>> start
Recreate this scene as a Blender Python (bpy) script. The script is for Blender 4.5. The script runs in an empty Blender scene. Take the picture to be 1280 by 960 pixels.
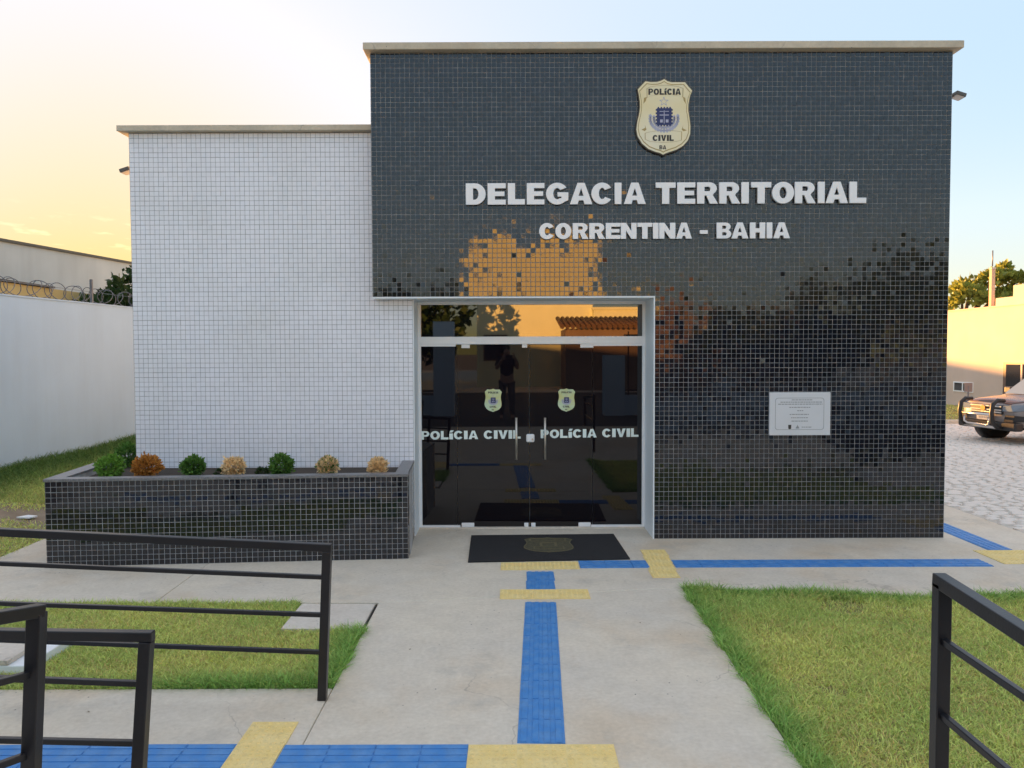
import bpy, bmesh, math, random
import numpy as np
from mathutils import Vector, Matrix, Euler
R = math.radians
random.seed(7)
rng = np.random.default_rng(11)
S = bpy.context.scene
COL = S.collection

# ------------------------------------------------------------------ camera, sky, sun, exposure
cam = bpy.data.objects.new('camera', bpy.data.cameras.new('camera'))
COL.objects.link(cam)
S.camera = cam
cam.data.sensor_width = 36.0
cam.data.lens = 36.0 * 962 / 1280
cam.data.clip_start = 0.05
cam.data.clip_end = 3000
cam.matrix_world = Matrix.Translation((0, -8.27, 2.02)) @ Matrix.Rotation(R(90 - 2.32), 4, 'X') @ Matrix.Rotation(R(-0.2), 4, 'Z')

SUN_EL, SUN_AZ = 4.3, -27.0
W = bpy.data.worlds.new('World')
S.world = W
W.use_nodes = True
wn, wl = W.node_tree.nodes, W.node_tree.links
bg = wn['Background']
sky = wn.new('ShaderNodeTexSky')
sky.sky_type = 'NISHITA'
sky.sun_disc = False
sky.sun_elevation = R(SUN_EL)
sky.sun_rotation = R(SUN_AZ)
sky.altitude = 500
sky.air_density = 1.0
sky.dust_density = 1.35
sky.ozone_density = 1.6
gam = wn.new('ShaderNodeGamma')
gam.inputs['Gamma'].default_value = 0.05
wl.new(sky.outputs[0], gam.inputs['Color'])
# a few small lit clouds low over the sunset
tc = wn.new('ShaderNodeTexCoord')
mp = wn.new('ShaderNodeMapping')
mp.inputs['Scale'].default_value = (26, 26, 120)
wl.new(tc.outputs['Generated'], mp.inputs['Vector'])
cn = wn.new('ShaderNodeTexNoise')
cn.inputs['Scale'].default_value = 1.0
cn.inputs['Detail'].default_value = 4
wl.new(mp.outputs[0], cn.inputs['Vector'])
cr = wn.new('ShaderNodeMapRange')
cr.inputs[1].default_value = 0.57
cr.inputs[2].default_value = 0.72
wl.new(cn.outputs['Fac'], cr.inputs[0])
sx = wn.new('ShaderNodeSeparateXYZ')
wl.new(tc.outputs['Generated'], sx.inputs[0])
b1 = wn.new('ShaderNodeMapRange'); b1.inputs[1].default_value = 0.17; b1.inputs[2].default_value = 0.13
wl.new(sx.outputs['Z'], b1.inputs[0])
mm = wn.new('ShaderNodeMath'); mm.operation = 'MULTIPLY'
b2 = wn.new('ShaderNodeMapRange'); b2.inputs[1].default_value = -0.30; b2.inputs[2].default_value = -0.42
wl.new(sx.outputs['X'], b2.inputs[0])
b3 = wn.new('ShaderNodeMath'); b3.operation = 'MULTIPLY'
wl.new(cr.outputs[0], b3.inputs[0]); wl.new(b2.outputs[0], b3.inputs[1])
wl.new(b3.outputs[0], mm.inputs[0]); wl.new(b1.outputs[0], mm.inputs[1])
mm2 = wn.new('ShaderNodeMath'); mm2.operation = 'MULTIPLY'; mm2.inputs[1].default_value = 0.45
wl.new(mm.outputs[0], mm2.inputs[0])
cmul = wn.new('ShaderNodeVectorMath'); cmul.operation = 'SCALE'
hsv = wn.new('ShaderNodeHueSaturation')
hsv.inputs['Saturation'].default_value = 4.9
wl.new(gam.outputs[0], hsv.inputs['Color'])
# the air overhead is paler than the band near the horizon
tc0 = wn.new('ShaderNodeTexCoord'); sz0 = wn.new('ShaderNodeSeparateXYZ'); wl.new(tc0.outputs['Generated'], sz0.inputs[0])
sr0 = wn.new('ShaderNodeMapRange'); sr0.interpolation_type = 'SMOOTHSTEP'
sr0.inputs[1].default_value, sr0.inputs[2].default_value, sr0.inputs[3].default_value, sr0.inputs[4].default_value = 0.22, 0.85, 11.0, 2.0
wl.new(sz0.outputs['Z'], sr0.inputs[0]); wl.new(sr0.outputs[0], hsv.inputs['Saturation'])
tnt = wn.new('ShaderNodeMix'); tnt.data_type = 'RGBA'; tnt.blend_type = 'MULTIPLY'
tnt.inputs[0].default_value = 1.0
tnt.inputs[7].default_value = (0.975, 0.95, 1.01, 1)
wl.new(hsv.outputs[0], tnt.inputs[6])
wl.new(tnt.outputs[2], cmul.inputs[0])
addn = wn.new('ShaderNodeMath'); addn.operation = 'ADD'; addn.inputs[1].default_value = 1.0
wl.new(mm2.outputs[0], addn.inputs[0]); wl.new(addn.outputs[0], cmul.inputs['Scale'])
wl.new(cmul.outputs[0], bg.inputs['Color'])
bg.inputs['Strength'].default_value = 0.15

sd = Vector((math.sin(R(SUN_AZ)) * math.cos(R(SUN_EL)), math.cos(R(SUN_AZ)) * math.cos(R(SUN_EL)), math.sin(R(SUN_EL))))
sun = bpy.data.objects.new('sun', bpy.data.lights.new('sun', 'SUN'))
COL.objects.link(sun)
sun.data.energy = 4.3
sun.data.angle = R(0.5)
sun.data.color = (0.88, 0.41, 0.11)
sun.rotation_euler = sd.to_track_quat('Z', 'Y').to_euler()
S.view_settings.view_transform = 'Standard'
S.view_settings.look = 'None'
S.view_settings.gamma = 1.0
S.view_settings.exposure = 2.72

# ------------------------------------------------------------------ materials
def mat(name, col, rough=0.6, metal=0.0, ior=1.5, var=0.0, vscale=6.0, bump=0.0, bscale=60.0, col2=None, isl=0.0, spec=0.5, detail=5, contrast=(0.3, 0.7), attr=None, trans=0.0, streak=0.0, scuff=0.0):
    m = bpy.data.materials.new(name)
    m.use_nodes = True
    n, l = m.node_tree.nodes, m.node_tree.links
    p = n['Principled BSDF']
    p.inputs['Roughness'].default_value = rough
    p.inputs['Metallic'].default_value = metal
    p.inputs['IOR'].default_value = ior
    p.inputs['Specular IOR Level'].default_value = spec
    c = (*col, 1)
    p.inputs['Base Color'].default_value = c
    tcn = n.new('ShaderNodeTexCoord')
    src = None
    if var > 0 or col2:
        nz = n.new('ShaderNodeTexNoise')
        nz.inputs['Scale'].default_value = vscale
        nz.inputs['Detail'].default_value = detail
        l.new(tcn.outputs['Object'], nz.inputs['Vector'])
        mr = n.new('ShaderNodeMapRange')
        mr.inputs[1].default_value, mr.inputs[2].default_value = contrast
        l.new(nz.outputs['Fac'], mr.inputs[0])
        mx = n.new('ShaderNodeMix'); mx.data_type = 'RGBA'
        c2 = col2 if col2 else tuple(x * (1 - var) for x in col)
        mx.inputs[6].default_value = c
        mx.inputs[7].default_value = (*c2, 1)
        l.new(mr.outputs[0], mx.inputs[0])
        src = mx.outputs[2]
    if attr:
        at = n.new('ShaderNodeAttribute'); at.attribute_name = attr
        if src is None:
            src = at.outputs['Color']
        else:
            mu = n.new('ShaderNodeMix'); mu.data_type = 'RGBA'; mu.blend_type = 'MULTIPLY'; mu.inputs[0].default_value = 1
            l.new(src, mu.inputs[6]); l.new(at.outputs['Color'], mu.inputs[7]); src = mu.outputs[2]
    if isl > 0:
        gi = n.new('ShaderNodeNewGeometry')
        mr2 = n.new('ShaderNodeMapRange')
        mr2.inputs[3].default_value, mr2.inputs[4].default_value = 1 - isl, 1 + isl
        l.new(gi.outputs['Random Per Island'], mr2.inputs[0])
        hs = n.new('ShaderNodeHueSaturation')
        hs.inputs['Color'].default_value = c
        if src: l.new(src, hs.inputs['Color'])
        l.new(mr2.outputs[0], hs.inputs['Value'])
        src = hs.outputs[0]
    for amt, sc3, lo, hi in ((streak, (1.6, 1.6, .22), .46, .80), (scuff, (22, 22, 22), .50, .72)):
        if amt > 0:
            ma = n.new('ShaderNodeMapping'); ma.inputs['Scale'].default_value = sc3; l.new(tcn.outputs['Object'], ma.inputs['Vector'])
            ns = n.new('ShaderNodeTexNoise'); ns.inputs['Scale'].default_value = 1.0; ns.inputs['Detail'].default_value = 7; ns.inputs['Roughness'].default_value = .65; l.new(ma.outputs[0], ns.inputs['Vector'])
            mr3 = n.new('ShaderNodeMapRange'); mr3.inputs[1].default_value, mr3.inputs[2].default_value, mr3.inputs[4].default_value = lo, hi, amt; l.new(ns.outputs['Fac'], mr3.inputs[0])
            mxs = n.new('ShaderNodeMix'); mxs.data_type = 'RGBA'; mxs.inputs[6].default_value = c
            if src: l.new(src, mxs.inputs[6])
            mxs.inputs[7].default_value = (*(x * .55 + .05 for x in col), 1); l.new(mr3.outputs[0], mxs.inputs[0]); src = mxs.outputs[2]
    if src: l.new(src, p.inputs['Base Color'])
    if bump > 0:
        nb = n.new('ShaderNodeTexNoise'); nb.inputs['Scale'].default_value = bscale; nb.inputs['Detail'].default_value = 4
        l.new(tcn.outputs['Object'], nb.inputs['Vector'])
        bp = n.new('ShaderNodeBump'); bp.inputs['Strength'].default_value = bump; bp.inputs['Distance'].default_value = 0.01
        l.new(nb.outputs['Fac'], bp.inputs['Height']); l.new(bp.outputs[0], p.inputs['Normal'])
    if trans > 0:
        # thin leaves let some light through
        tr = n.new('ShaderNodeBsdfTranslucent')
        if src: l.new(src, tr.inputs['Color'])
        else: tr.inputs['Color'].default_value = c
        ms = n.new('ShaderNodeMixShader'); ms.inputs[0].default_value = trans
        out = n['Material Output']
        l.new(p.outputs[0], ms.inputs[1]); l.new(tr.outputs[0], ms.inputs[2]); l.new(ms.outputs[0], out.inputs['Surface'])
    return m

def concrete(name, a, b, stain, scale=1.0):
    """cast concrete: broad blotches, fine grain, dark pits and brownish stains"""
    m = bpy.data.materials.new(name); m.use_nodes = True
    n, l = m.node_tree.nodes, m.node_tree.links
    p = n['Principled BSDF']; p.inputs['Roughness'].default_value = 0.85; p.inputs['Specular IOR Level'].default_value = 0.25
    t = n.new('ShaderNodeTexCoord')
    g = n.new('ShaderNodeNewGeometry')
    def noise(s, d, lo, hi, rough=0.55):
        q = n.new('ShaderNodeTexNoise'); q.inputs['Scale'].default_value = s * scale; q.inputs['Detail'].default_value = d; q.inputs['Roughness'].default_value = rough
        l.new(g.outputs['Position'], q.inputs['Vector'])
        r = n.new('ShaderNodeMapRange'); r.inputs[1].default_value = lo; r.inputs[2].default_value = hi
        l.new(q.outputs['Fac'], r.inputs[0]); return r.outputs[0]
    def mixc(fac, c1, c2, mode='MIX'):
        x = n.new('ShaderNodeMix'); x.data_type = 'RGBA'; x.blend_type = mode
        if hasattr(fac, 'node'): l.new(fac, x.inputs[0])
        else: x.inputs[0].default_value = fac
        for i, c in ((6, c1), (7, c2)):
            if hasattr(c, 'node'): l.new(c, x.inputs[i])
            else: x.inputs[i].default_value = (*c, 1)
        return x.outputs[2]
    c = mixc(noise(1.1, 6, .35, .68), a, b)
    sf = n.new('ShaderNodeMath'); sf.operation = 'MULTIPLY'; sf.inputs[1].default_value = .9
    l.new(noise(0.9, 5, .50, .70), sf.inputs[0])
    c = mixc(sf.outputs[0], c, stain)
    wt = n.new('ShaderNodeMath'); wt.operation = 'MULTIPLY'; wt.inputs[1].default_value = .75
    l.new(noise(1.7, 7, .56, .72, .65), wt.inputs[0])
    c = mixc(wt.outputs[0], c, tuple(x * f for x, f in zip(a, (.70, .73, .78))))
    c = mixc(noise(5.5, 6, .25, .8, .6), c, (.86, .85, .84), 'MULTIPLY')
    c = mixc(noise(34, 5, .3, .75), c, (.86, .85, .83), 'MULTIPLY')
    dk = n.new('ShaderNodeMath'); dk.operation = 'MULTIPLY'; dk.inputs[1].default_value = .7
    l.new(noise(9, 8, .62, .74, .7), dk.inputs[0])
    c = mixc(dk.outputs[0], c, tuple(x * .62 for x in a))
    sp = n.new('ShaderNodeTexVoronoi'); sp.inputs['Scale'].default_value = 14 * scale; l.new(g.outputs['Position'], sp.inputs['Vector'])
    r = n.new('ShaderNodeMapRange'); r.inputs[1].default_value = .09; r.inputs[2].default_value = .05; l.new(sp.outputs['Distance'], r.inputs[0])
    sm = n.new('ShaderNodeMath'); sm.operation = 'MULTIPLY'; l.new(r.outputs[0], sm.inputs[0]); l.new(noise(2.3, 3, .5, .62), sm.inputs[1])
    c = mixc(sm.outputs[0], c, (.12, .11, .10))
    # hairline cracks, only here and there
    wp = n.new('ShaderNodeTexNoise'); wp.inputs['Scale'].default_value = 2.2; wp.inputs['Detail'].default_value = 5; l.new(g.outputs['Position'], wp.inputs['Vector'])
    wa = n.new('ShaderNodeMixRGB') if False else n.new('ShaderNodeVectorMath'); wa.operation = 'MULTIPLY_ADD'; wa.inputs[1].default_value = (.5, .5, .5)
    l.new(wp.outputs['Color'], wa.inputs[0]); l.new(g.outputs['Position'], wa.inputs[2])
    vc = n.new('ShaderNodeTexVoronoi'); vc.feature = 'DISTANCE_TO_EDGE'; vc.inputs['Scale'].default_value = .55; l.new(wa.outputs[0], vc.inputs['Vector'])
    vr = n.new('ShaderNodeMapRange'); vr.inputs[1].default_value = .0035; vr.inputs[2].default_value = .0012; l.new(vc.outputs['Distance'], vr.inputs[0])
    vm = n.new('ShaderNodeMath'); vm.operation = 'MULTIPLY'; l.new(vr.outputs[0], vm.inputs[0]); l.new(noise(.8, 2, .47, .56), vm.inputs[1])
    vh = n.new('ShaderNodeMath'); vh.operation = 'MULTIPLY'; vh.inputs[1].default_value = .32; l.new(vm.outputs[0], vh.inputs[0])
    c = mixc(vh.outputs[0], c, (.2, .18, .16))
    l.new(c, p.inputs['Base Color'])
    nb = n.new('ShaderNodeTexNoise'); nb.inputs['Scale'].default_value = 70; nb.inputs['Detail'].default_value = 6; l.new(g.outputs['Position'], nb.inputs['Vector'])
    bp = n.new('ShaderNodeBump'); bp.inputs['Strength'].default_value = .35; bp.inputs['Distance'].default_value = .006
    l.new(nb.outputs['Fac'], bp.inputs['Height']); l.new(bp.outputs[0], p.inputs['Normal'])
    return m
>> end
To be done: Leave out the pictures. Transcribe only the lines above, from the first through the one that contains "cam.matrix_world = Matrix.Translation((0, -8.27, 2.02))".

Full solution:
Recreate this scene as a Blender Python (bpy) script. The script is for Blender 4.5. The script runs in an empty Blender scene. Take the picture to be 1280 by 960 pixels.
import bpy, bmesh, math, random
import numpy as np
from mathutils import Vector, Matrix, Euler
R = math.radians
random.seed(7)
rng = np.random.default_rng(11)
S = bpy.context.scene
COL = S.collection

# ------------------------------------------------------------------ camera, sky, sun, exposure
cam = bpy.data.objects.new('camera', bpy.data.cameras.new('camera'))
COL.objects.link(cam)
S.camera = cam
cam.data.sensor_width = 36.0
cam.data.lens = 36.0 * 962 / 1280
cam.data.clip_start = 0.05
cam.data.clip_end = 3000
cam.matrix_world = Matrix.Translation((0, -8.27, 2.02)) @ Matrix.Rotation(R(90 - 2.32), 4, 'X') @ Matrix.Rotation(R(-0.2), 4, 'Z')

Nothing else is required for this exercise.